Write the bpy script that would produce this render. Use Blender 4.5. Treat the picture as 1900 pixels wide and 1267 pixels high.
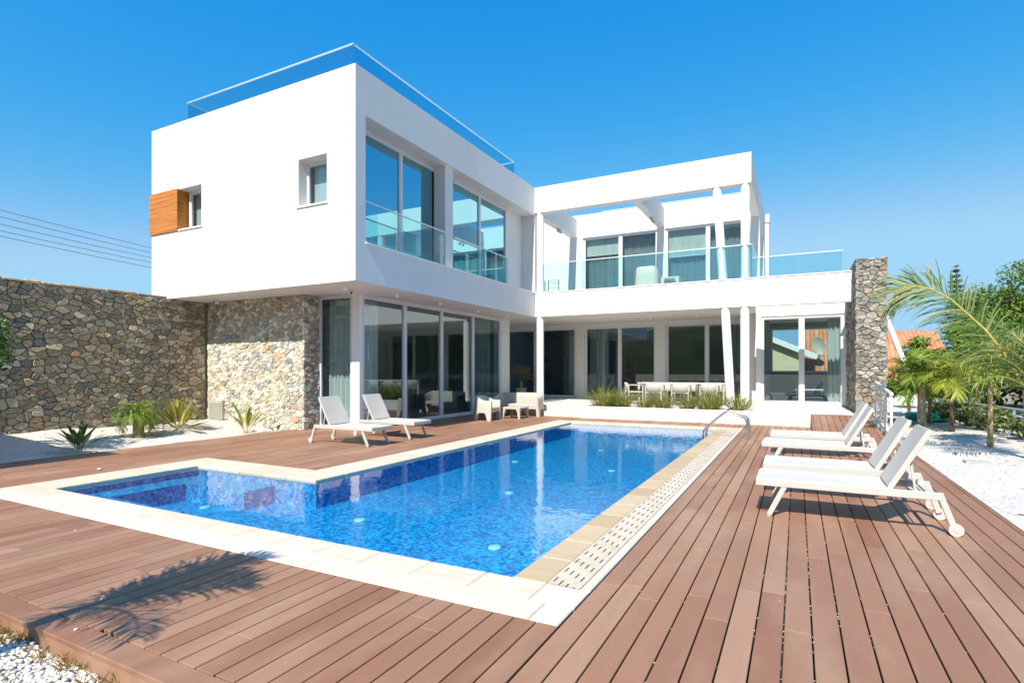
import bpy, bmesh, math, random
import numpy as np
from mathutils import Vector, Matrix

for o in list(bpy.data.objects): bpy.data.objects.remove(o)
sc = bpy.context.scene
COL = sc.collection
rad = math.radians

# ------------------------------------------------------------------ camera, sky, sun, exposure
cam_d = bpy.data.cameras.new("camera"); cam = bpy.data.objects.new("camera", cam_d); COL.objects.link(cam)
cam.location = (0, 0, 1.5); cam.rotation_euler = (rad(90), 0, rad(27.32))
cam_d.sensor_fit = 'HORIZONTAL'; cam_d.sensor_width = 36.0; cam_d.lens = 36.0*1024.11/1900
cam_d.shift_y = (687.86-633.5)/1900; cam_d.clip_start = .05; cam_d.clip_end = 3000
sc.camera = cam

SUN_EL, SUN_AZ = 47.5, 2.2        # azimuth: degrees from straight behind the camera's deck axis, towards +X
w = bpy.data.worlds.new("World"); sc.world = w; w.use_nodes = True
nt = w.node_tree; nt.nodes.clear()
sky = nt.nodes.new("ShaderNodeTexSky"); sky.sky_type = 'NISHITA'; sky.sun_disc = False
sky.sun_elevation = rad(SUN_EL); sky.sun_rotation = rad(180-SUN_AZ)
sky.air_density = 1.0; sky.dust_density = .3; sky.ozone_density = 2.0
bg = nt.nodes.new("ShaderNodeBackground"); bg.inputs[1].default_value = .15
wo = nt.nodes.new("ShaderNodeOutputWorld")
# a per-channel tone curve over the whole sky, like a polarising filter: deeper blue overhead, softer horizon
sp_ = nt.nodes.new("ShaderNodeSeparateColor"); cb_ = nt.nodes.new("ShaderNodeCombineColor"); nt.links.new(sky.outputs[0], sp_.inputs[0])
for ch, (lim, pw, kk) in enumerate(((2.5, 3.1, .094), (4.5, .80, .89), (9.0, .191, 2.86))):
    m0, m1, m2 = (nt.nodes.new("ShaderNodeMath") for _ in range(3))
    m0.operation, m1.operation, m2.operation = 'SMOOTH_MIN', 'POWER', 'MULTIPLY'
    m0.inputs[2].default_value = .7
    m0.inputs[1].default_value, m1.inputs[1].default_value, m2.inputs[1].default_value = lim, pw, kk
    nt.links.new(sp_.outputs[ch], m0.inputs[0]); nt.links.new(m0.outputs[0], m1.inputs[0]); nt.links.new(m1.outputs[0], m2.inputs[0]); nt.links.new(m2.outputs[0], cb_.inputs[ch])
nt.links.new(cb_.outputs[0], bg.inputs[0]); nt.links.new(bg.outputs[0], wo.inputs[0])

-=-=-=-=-

• _WHAT IS EXPECTED_:
Your task is to reproduce exactly the lines from the start of the data above through the line containing "rad = math.radians", leaving every picture out.

• _EXERCISE RESPONSE_:
Write the bpy script that would produce this render. Use Blender 4.5. Treat the picture as 1900 pixels wide and 1267 pixels high.
import bpy, bmesh, math, random
import numpy as np
from mathutils import Vector, Matrix

for o in list(bpy.data.objects): bpy.data.objects.remove(o)
sc = bpy.context.scene
COL = sc.collection
rad = math.radians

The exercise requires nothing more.